The inverse problem in potential theory is an exercise in reducing an infinite distribution of possible solutions down to one that is physically realistic and acceptable to an experienced interpreter. This chapter formalizes the determination of distributions of densities given assumptions concerning the properties of the density anomalies and the causative structures. Although the densities of materials surrounding a gravity observation uniquely determine the gravity field, the gravity data alone cannot determine a unique distribution of densities. The density can vary smoothly within a geologic structure, or it can be discontinuous, such as at boundaries of distinct geologic units. In either smooth or discontinuous density distributions there exists an infinite variety in the densities that can be found to fit any set of gravity observations. The only restriction is that the anomalous densities fall above some maximum depth. In general, density is neither a smooth nor uniform function of position. Density is discontinuous across boundaries at all scales, from mineral grain boundaries to the edges of major geologic structures.
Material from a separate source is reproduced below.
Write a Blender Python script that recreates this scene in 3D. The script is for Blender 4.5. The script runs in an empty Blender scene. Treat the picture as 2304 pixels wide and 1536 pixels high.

The details of the density structure are usually so complex that a complete definition would be neither practical nor advisable. In most cases, average or bulk densities for geologic units may be constrained to fall within narrow limits and these limits may be used to limit the density models that generate the gravity anomaly. In effect, the limitations placed on density by the composition and physical condition of geologic units to a large extent define acceptable density structures. On the other hand, the non-uniqueness of gravity data cannot be escaped. There exists an infinitely large set of density models that will satisfy a given gravity anomaly and most of these are not physically realistic. The task of gravity data inversion is to automatically find geologically acceptable density structures that also satisfy the observed gravity anomalies. Hence, reasonable densities for the lithology and acceptable shapes for structures are used to constrain the search for the density structure in gravity data inversion. In the inverse problem, the assumptions are formulated as constraint equations, sometimes referred to as the cost functions. The role of the cost functions or constraints is to add sufficient information to allow a unique solution for a density model consistent with the observed anomalies and expressed constraints.